7 de abril de 2007

Jeff


Acordei e pensava na vida, sem muita empolgação, quando ele me veio à mente.

Vi o sorriso largo que fazia par com olhos que também sorriam num rosto de menino, emoldurado por longos e encaracolados cabelos cor de chocolate ao leite, que do outro lado da mesa me olhava e tentava entabular uma conversa. Precisamos, literalmente, de tradutor e intérprete já que ele era um metaleiro de 16 anos e cheio de gírias e eu uma burguesinha de 20 anos que era proibida até de chamar os amigos por apelidos em casa e que curtia MPB. Universos mais distintos impossível. Porém nada foi capaz de impedir a atração que nos uniu desde o primeiro instante.

Mas contê-la eu consegui por um bom tempo. Afinal, ele era um guri e eu era uma mulher já feita, na minha cabeça de menina boba. Não havia uma única vez que chegando à casa da minha prima - onde nos conhecemos - que a campainha não tocasse logo depois e ele aparecesse como quem não quisesse nada dizendo meu nome daquele jeito que, até hoje, ninguém mais foi capaz de copiar. Com o tempo ele diminuiu as gírias e eu passei a dominá-las um pouco mais e então pudemos liberar o “pezão” da ingrata função de explicar-me o que ele dizia. Passávamos horas sentados na varanda, ou à mesa da cozinha, batendo papo.

Ficarmos a sós era perigoso, tanto que nenhum dos dois propunha nos encontrarmos fora dali. Ele tinha uma banda de hardycore, e o máximo que nos permitimos romper esse jamais pronunciado acordo mútuo de sempre estarmos num lugar que nos conteria por si só, foi o de eu ir ver um ou dois ensaios – sim, sofríveis! – ali na casa ao lado.

Mas teve um dia... Um dia no qual cheguei à casa da minha prima e o encontrei já na rua. Eu tinha ganhado um carro modelo esportivo que era o sonho de consumo de qualquer garoto e ele tinha acabado de tirar a carta. Nesse dia não resisti àqueles olhos que imploraram para que eu o deixasse dirigir. E como o carro era apenas um carro diante da possibilidade de fazê-lo feliz, saímos andando sem rumo pela cidade.

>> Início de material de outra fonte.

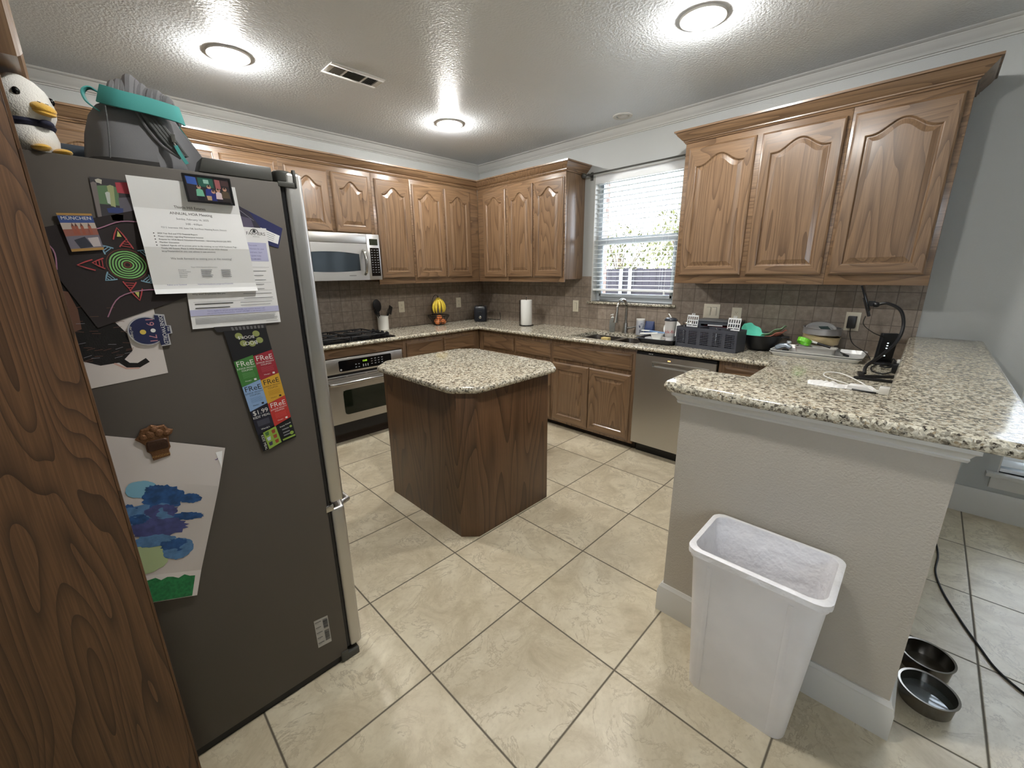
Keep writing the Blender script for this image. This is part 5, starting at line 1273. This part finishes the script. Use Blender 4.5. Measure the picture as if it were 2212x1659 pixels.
MB().box(-.485, -.435, -2.195, -2.125, .8932, .922).build('foam', C('sponge_yellow', (206, 184, 120), .95, bump=(500, .6, .003)), t, bevel=.003)
t = thing('canister', 'white round canister with a dark emblem behind the drying tray', 'canister', (-.082, -2.285, CT))
MB().lathe([(.037, 0), (.038, .003), (.038, .132)], (-.082, -2.285, CT), 28).build('can', C('can_grey', (196, 198, 204), .5), t)
MB().lathe([(.0395, .132), (.0395, .146), (.036, .148)], (-.082, -2.285, CT), 28).build('lid', WHITE, t)
m = MB(); d0 = math.atan2(-.66, -.75)
for r_in, r_out in ((0, .020),):
    pts = []
    for i in range(20):
        a = 2*PI*i/20; off = .022*math.cos(a); z = CT + .085 + .024*math.sin(a); th = d0 + off/.038; pts.append((-.082 + .0386*math.cos(th), -2.285 + .0386*math.sin(th), z))
    m.add(pts, [tuple(range(20))])
for k in range(4): 
    th = [d0 - .5 + .1*j for j in range(11)]; z = CT + .02 + .008*k
    m.add([(-.082 + .0385*math.cos(q), -2.285 + .0385*math.sin(q), zz) for zz in (z, z + .004) for q in th], [(j, j+1, j+12, j+11) for j in range(10)])
m.build('emblem', C('can_navy', (48, 56, 84), .5), t, flat=True)
t = thing('detergent_pouch', 'navy blue pouch standing just right of the white canister', 'pouch', (-.065, -2.37, CT))
MB().loft([[(-.065 + a, -2.37 + b, CT + z) for a, b in rrect(-hx, hx, -.042, .042, min(hx*.9, .012))] for hx, z in ((.030, 0), (.032, .03), (.024, .08), (.008, .120), (.004, .130))]).build('pouch', C('pouch_navy', (46, 62, 104), .4), t)
MB().loft([[(-.099 + .30*z, -2.37 - y*.8, CT + z) for y, z in ((.05, .02), (.048, .06), (.02, .05))], [(-.102 + .30*z, -2.37 - y*.8, CT + z) for y, z in ((.05, .02), (.048, .06), (.02, .05))]]).build('label_patch', C('pouch_white', (196, 202, 214), .4), t)

# drying tray, dish, cup, spatula
DRK = P('tray_dark', (36, 37, 41), .45)
t = thing('drying_tray', 'dark plastic drying tray beside the sink', 'tray', (-.34, -2.635, CT))
def tr(x0, x1, y0, y1, z, r=.03): return [(x, y, CT + z) for x, y in rrect(x0, x1, y0, y1, r)]
MB().loft([tr(-.475, -.215, -2.755, -2.49, 0), tr(-.495, -.195, -2.772, -2.465, .038), tr(-.503, -.188, -2.778, -2.458, .038), tr(-.503, -.188, -2.778, -2.458, .042), tr(-.491, -.199, -2.767, -2.469, .042), tr(-.472, -.218, -2.752, -2.493, .006)]).build('tray', DRK, t)
m = MB()
for i in range(6): m.box(-.455, -.235, -2.735 + .042*i, -2.730 + .042*i, CT + .0055, CT + .014)
m.build('ridges', DRK, t)
TB = CT + .0145
tag(MB().lathe([(.05, 0), (.060, .003), (.095, .016), (.098, .018), (.094, .019), (.055, .006), (.002, .005)], (-.36, -2.585, TB), 36).build('plate', WHITE), 'white shallow plate on the drying tray under the small bowl', 'plate')
tag(MB().lathe([(.030, 0), (.034, .002), (.046, .030), (.052, .046), (.054, .052), (.050, .052), (.042, .030), (.028, .006), (.002, .005)], (-.37, -2.590, TB + .006), 32).build('bowl', WHITE), 'small white bowl sitting on the plate by the sink', 'bowl')
t = thing('blue_spatula', 'white and blue handled utensil lying across the plate', 'utensil', (-.33, -2.56, TB + .07))
MB().tube([(-.34, -2.49, TB + .068), (-.325, -2.66, TB + .060)], .006, 8).build('handle', C('handle_blue', (120, 150, 190), .5), t)
MB().obox((-.345, -2.475, TB + .069), (.03, .07, .008), rz=.08).build('blade', WHITE, t, bevel=.002)
tag(MB().tube([(-.40, -2.455, TB + .046), (-.385, -2.60, TB + .062)], [.009, .007], 10).build('dish_brush', WHITE), 'white brush handle resting on the small bowl rim', 'utensil')
# cup
cx, cy, cz = -.405, -2.712, TB
t = thing('drink_cup', 'white foam drink cup with red script lettering and a black lid', 'cup', (cx, cy, cz))
prof = [(.028, 0), (.030, .002), (.0315, .045), (.037, .052), (.045, .175), (.047, .178)]
MB().lathe(prof, (cx, cy, cz), 40).build('cup_body', C('foam_white', (232, 230, 228), .7), t)
MB().lathe([(.049, .174), (.050, .182), (.047, .186), (.044, .186), (.040, .194), (.030, .197), (.002, .198)], (cx, cy, cz), 36).build('lid', P('lid_dark', (46, 50, 58), .25), t)
MB().tube([(cx, cy, cz + .195), (cx + .005, cy + .012, cz + .212), (cx + .03, cy + .035, cz + .222)], .0045, 8).build('straw', WHITE, t)
th0 = math.atan2(-4.126 - cy, -3.63 - cx) - .25
def cupmap(dx, dy):
    z = .078 + dy; r = .037 + (.045 - .037)*(z - .052)/(.175 - .052) + .0006; a = th0 + dx/r
    return (cx + r*math.cos(a), cy + r*math.sin(a), cz + z)
m = MB(); put_text(m, 'Chick-fil-A', cupmap, .024, 'C', 0); m.build('lettering', C('script_red', (176, 48, 62), .6), t, flat=True)
tag(MB().lathe([(.002, 0), (.045, .002), (.066, .010), (.070, .014), (.066, .0145), (.040, .006), (.002, .005)], (-.262, -2.668, CT + .105), 32, R=Matrix.Rotation(.2, 3, 'Z') @ Matrix.Rotation(-1.25, 3, 'Y')).build('saucer', WHITE), 'white saucer standing on edge behind the drink cup', 'plate')
t = thing('steel_pot', 'small steel pot upside down behind the drink cup', 'pot', (-.21, -2.775, CT))
MB().lathe([(.072, .045), (.074, .047), (.066, .055), (.064, .150), (.058, .160), (.002, .162)], (-.125, -2.76, CT), 30).build('pot', CHROME, t)
MB().lathe([(.074, 0), (.074, .044), (.02, .045)], (-.125, -2.76, CT), 30).build('lid_rim', P('pot_rim', (190, 190, 186), .3, 1.), t)

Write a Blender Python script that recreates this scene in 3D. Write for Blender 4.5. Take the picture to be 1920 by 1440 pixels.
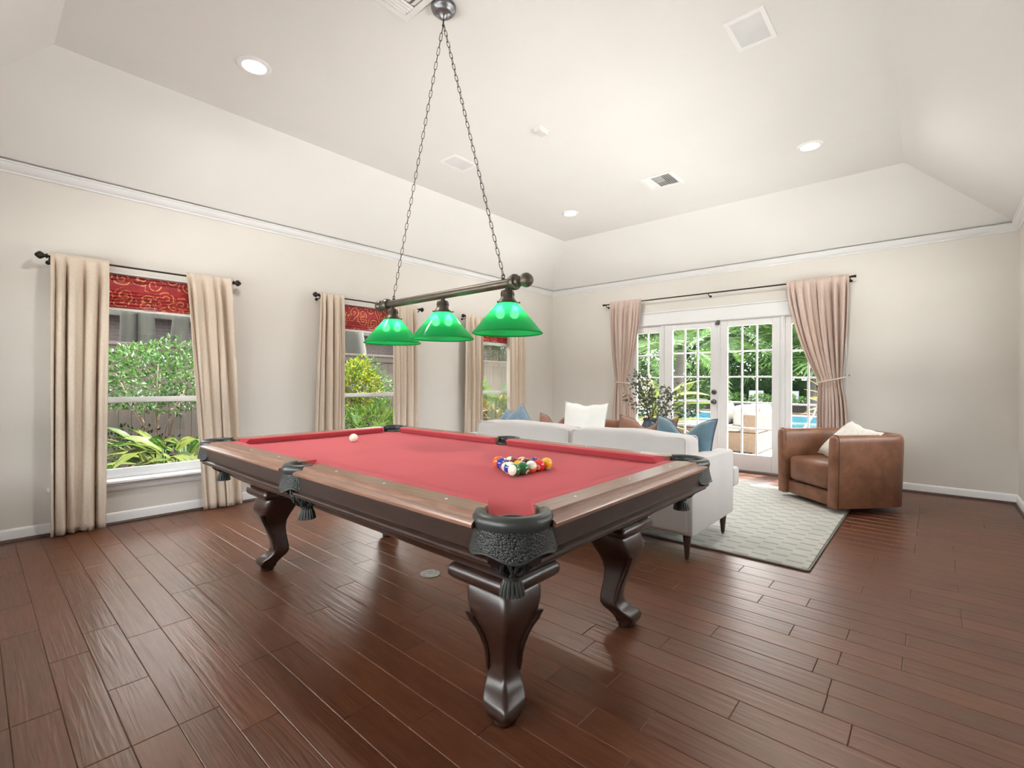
import bpy, bmesh, math, random
from math import sin, cos, pi, radians as rad, sqrt, atan2, hypot
from mathutils import Vector, Matrix

for _o in list(bpy.data.objects):
    bpy.data.objects.remove(_o)
SC = bpy.context.scene
COL = SC.collection

# ------------------------------------------------------------------ camera
CAM_H, YAW, ROLL = 1.19, 0.722, 0.0042
cd = bpy.data.cameras.new('camera')
cd.sensor_width = 36.0
cd.lens = 896.42 * 36.0 / 1920.0
cd.shift_y = -4.52 / 1920.0
cd.clip_start = 0.03
cd.clip_end = 300
cam = bpy.data.objects.new('camera', cd)
cam.matrix_world = (Matrix.Translation((0, 0, CAM_H)) @ Matrix.Rotation(YAW, 4, 'Z')
                    @ Matrix.Rotation(pi / 2, 4, 'X') @ Matrix.Rotation(ROLL, 4, 'Z'))
COL.objects.link(cam)
SC.camera = cam

# ------------------------------------------------------------------ light
SKY_STRENGTH, SUN_STRENGTH, EXPOSURE = 7.5, 26.0, 0.86
CAN_W, BULB_W = 16.0, 0.19
w = bpy.data.worlds.new('world')
SC.world = w
w.use_nodes = True
_bg = w.node_tree.nodes['Background']
_bg.inputs[0].default_value = (0.965, 0.98, 0.99, 1)
_bg.inputs[1].default_value = SKY_STRENGTH
sl = bpy.data.lights.new('sun', 'SUN')
sl.energy = SUN_STRENGTH
sl.angle = rad(0.7)
sl.color = (1.0, 0.97, 0.93)
sun = bpy.data.objects.new('sun', sl)
sun.rotation_euler = Vector((-0.11, -0.47, -0.875)).to_track_quat('-Z', 'Y').to_euler()
sun.location = (0, 12, 12)
COL.objects.link(sun)
SC.view_settings.view_transform = 'Standard'
SC.view_settings.look = 'None'
SC.view_settings.exposure = EXPOSURE
SC.view_settings.gamma = 1.0
SC.view_settings.use_curve_mapping = False
try:
    SC.cycles.use_denoising = True
    SC.cycles.max_bounces = 10
    SC.cycles.diffuse_bounces = 6
    SC.cycles.glossy_bounces = 4
    SC.cycles.transparent_max_bounces = 16
    SC.cycles.transmission_bounces = 6
    SC.cycles.sample_clamp_indirect = 6.0
    SC.cycles.caustics_reflective = False
    SC.cycles.caustics_refractive = False
except Exception:
    pass

RNG = random.Random(7)

# ------------------------------------------------------------------ materials
MATS = {}


def s2l(c):
    c /= 255.0
    return c / 12.92 if c <= 0.04045 else ((c + 0.055) / 1.055) ** 2.4


def srgb(r, g, b):
    return (s2l(r), s2l(g), s2l(b))


class NT:
    def __init__(self, name):
        self.m = bpy.data.materials.new(name)
        self.m.use_nodes = True
        self.t = self.m.node_tree
        self.n = self.t.nodes
        self.n.clear()
        self.out = self.n.new('ShaderNodeOutputMaterial')

    def add(self, typ, **kw):
        nd = self.n.new('ShaderNode' + typ)
        for k, v in kw.items():
            if k.startswith('i_'):
                key = k[2:]
                key = int(key) if key.isdigit() else key.replace('_', ' ')
                self.set(nd.inputs[key], v)
            else:
                setattr(nd, k, v)
        return nd

    def set(self, sock, v):
        if hasattr(v, 'links') or isinstance(v, bpy.types.NodeSocket):
            self.t.links.new(v, sock)
        elif isinstance(v, (tuple, list)) and len(v) == 3 and sock.type == 'RGBA':
            sock.default_value = (*v, 1)
        else:
            sock.default_value = v

    def math(self, op, a, b=0.0, c=0.0):
        nd = self.n.new('ShaderNodeMath')
        nd.operation = op
        for i, v in enumerate((a, b, c)):
            self.set(nd.inputs[i], v)
        return nd.outputs[0]

    def mix(self, fac, a, b, blend='MIX'):
        nd = self.n.new('ShaderNodeMix')
        nd.data_type = 'RGBA'
        nd.blend_type = blend
        self.set(nd.inputs[0], fac)
        self.set(nd.inputs[6], a)
        self.set(nd.inputs[7], b)
        return nd.outputs[2]

    def ramp(self, fac, stops):
        nd = self.n.new('ShaderNodeValToRGB')
        el = nd.color_ramp.elements
        while len(el) < len(stops):
            el.new(0.5)
        for e, (p, c) in zip(el, stops):
            e.position = p
            e.color = (*c, 1) if len(c) == 3 else c
        self.set(nd.inputs[0], fac)
        return nd.outputs[0]

    def coord(self, which='Object', scale=(1, 1, 1), offs=None):
        tc = self.n.new('ShaderNodeTexCoord')
        mp = self.n.new('ShaderNodeMapping')
        mp.inputs['Scale'].default_value = scale
        self.t.links.new(tc.outputs[which], mp.inputs['Vector'])
        if offs is not None:
            self.t.links.new(offs, mp.inputs['Location'])
        return mp.outputs[0]

    def noise(self, vec, scale, detail=3.0, rough=0.55, dist=0.0):
        nd = self.n.new('ShaderNodeTexNoise')
        nd.inputs['Scale'].default_value = scale
        nd.inputs['Detail'].default_value = detail
        nd.inputs['Roughness'].default_value = rough
        nd.inputs['Distortion'].default_value = dist
        if vec is not None:
            self.t.links.new(vec, nd.inputs['Vector'])
        return nd.outputs[0]

    def bump(self, h, strength=0.2, dist=0.01, normal=None):
        nd = self.n.new('ShaderNodeBump')
        nd.inputs['Strength'].default_value = strength
        nd.inputs['Distance'].default_value = dist
        self.t.links.new(h, nd.inputs['Height'])
        if normal is not None:
            self.t.links.new(normal, nd.inputs['Normal'])
        return nd.outputs[0]

    def bsdf(self, **kw):
        nd = self.n.new('ShaderNodeBsdfPrincipled')
        for k, v in kw.items():
            self.set(nd.inputs[k.replace('_', ' ')], v)
        self.t.links.new(nd.outputs[0], self.out.inputs[0])
        return nd


def pbr(name, col, rough=0.6, var=0.12, vscale=6.0, bump=0.0, bscale=80.0, bdist=0.004,
        metal=0.0, spec=0.5, coat=0.0, sheen=0.0, stretch=(1, 1, 1)):
    """plain procedural surface: one colour, slight tonal drift, fine relief"""
    t = NT(name)
    v = t.coord('Object', stretch)
    n = t.noise(v, vscale, 3)
    lo = tuple(max(0.0, c * (1 - var)) for c in col)
    hi = tuple(min(1.0, c * (1 + var)) for c in col)
    c = t.ramp(n, [(0.3, lo), (0.7, hi)])
    kw = dict(Base_Color=c, Roughness=rough, Metallic=metal)
    b = t.bsdf(**kw)
    b.inputs['Specular IOR Level'].default_value = spec
    if coat:
        b.inputs['Coat Weight'].default_value = coat
        b.inputs['Coat Roughness'].default_value = 0.15
    if sheen:
        b.inputs['Sheen Weight'].default_value = sheen
        b.inputs['Sheen Roughness'].default_value = 0.5
    if bump:
        h = t.noise(t.coord('Object', stretch), bscale, 4)
        t.set(b.inputs['Normal'], t.bump(h, bump, bdist))
    MATS[name] = t.m
    return t.m


def emit(name, col, strength):
    t = NT(name)
    e = t.add('Emission', i_Color=col, i_Strength=strength)
    t.t.links.new(e.outputs[0], t.out.inputs[0])
    MATS[name] = t.m
    return t.m


def leaf_mat(name, c1, c2, c3=None, trans=0.30, rough=0.55, spec=0.12):
    """leaf: colour differs from leaf to leaf, light passes through"""
    t = NT(name)
    g = t.add('NewGeometry')
    oi = t.add('ObjectInfo')
    r = t.math('FRACT', t.math('ADD', g.outputs['Random Per Island'], oi.outputs['Random']))
    stops = [(0.0, c1), (0.6, c2), (1.0, c3 or c2)]
    c = t.ramp(r, stops)
    p = t.add('BsdfPrincipled', i_Base_Color=c, i_Roughness=rough)
    p.inputs['Specular IOR Level'].default_value = spec
    tr = t.add('BsdfTranslucent', i_Color=t.mix(0.06, c, (0.30, 0.55, 0.02)))
    mx = t.add('MixShader', i_0=trans)
    t.t.links.new(p.outputs[0], mx.inputs[1])
    t.t.links.new(tr.outputs[0], mx.inputs[2])
    t.t.links.new(mx.outputs[0], t.out.inputs[0])
    MATS[name] = t.m
    return t.m


# ------------------------------------------------------------------ mesh helpers
def new_mesh(name, vf, mat=None, smooth=None, bevel=0.0, bseg=1):
    v, f = vf
    me = bpy.data.meshes.new(name)
    me.from_pydata([tuple(p) for p in v], [], f)
    if bevel:
        bm = bmesh.new()
        bm.from_mesh(me)
        bmesh.ops.remove_doubles(bm, verts=bm.verts, dist=1e-6)
        es = [e for e in bm.edges if len(e.link_faces) == 2 and e.calc_face_angle(0) > 0.5]
        bmesh.ops.bevel(bm, geom=es, offset=bevel, segments=bseg, profile=0.5, affect='EDGES', clamp_overlap=True)
        bm.to_mesh(me)
        bm.free()
    me.validate()
    if smooth is not None:
        me.polygons.foreach_set('use_smooth', [True] * len(me.polygons))
        if smooth < 3.1:
            me.set_sharp_from_angle(angle=smooth)
    if mat is not None:
        me.materials.append(MATS[mat] if isinstance(mat, str) else mat)
    me.update()
    return me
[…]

E comprovando que nosso “acordo” mudo tinha mesmo razão de ser, foi nesse mesmo dia, num dos faróis dessa metrópole arisca e mágica, que aconteceu nosso primeiro beijo quando virando-se para mim ele disse: “Como hoje é meu dia de sorte, vou arriscar conseguir outra coisa que sempre quis”... Nos beijamos tendo por música de fundo a sinfonia de buzinas que logo se iniciou, pois o farol abriu e fechou novamente antes que conseguíssemos nos desgrudar.

Não lembro se foi nesse mesmo dia, ou em outro, que acabamos na cama. Não, não sou mulher de enrolar depois que me libero, então pode muito bem ter sido nesse mesmo dia, mas não me recordo, embora me lembre da gente no motel quando eu, brincando com o slogan da Madonna: “se você quer me possuir vem cá e me toma, me enche de porrada me enche de hematoma”, fiz com que ele me desse um tapa na perna, que foi mais barulhento do que doloroso, porém que assustou tanto a ambos que nos fez brochar imediatamente, ao mesmo tempo em que caíamos cada um para um lado da cama rindo muito da nossa reação, pois esta deixou evidente que aquela não era a nossa praia.

Também lembro dele me pegando de quatro de um jeito que ninguém nunca tinha feito... Dele tremendo alucinadamente, como eu ainda não tinha visto nenhum cara fazer, sentado na borda da piscina enquanto eu, apoiada nela, brincava com a minha boca no seu membro... Recordo também o beijo de despedida na porta da casa da minha prima que foi onde o deixei à noite e de onde parti sem que ela soubesse que eu tinha estado ali...

Nunca namoramos embora tenhamos saído muitas vezes e por muitos anos. A gente se curtia, se divertia muito junto, mas nunca nos iludimos de que fosse amor, não era. Nem paixão chegou a ser. Era mesmo uma atração física irresistível permeada por uma amizade sincera. A gente se dava absurdamente bem, se divertia muito junto e sentíamos um tesão gostoso, então por que não aproveitar?

Não lembro também de quando paramos de nos ver ou de nos falar, mas provavelmente foi em decorrência do envolvimento afetivo com outras pessoas e depois, pela separação da minha prima que fez com que eu nunca mais voltasse àquele lugar.

Não sei dele, nem da vida que leva hoje em dia, mas gostaria.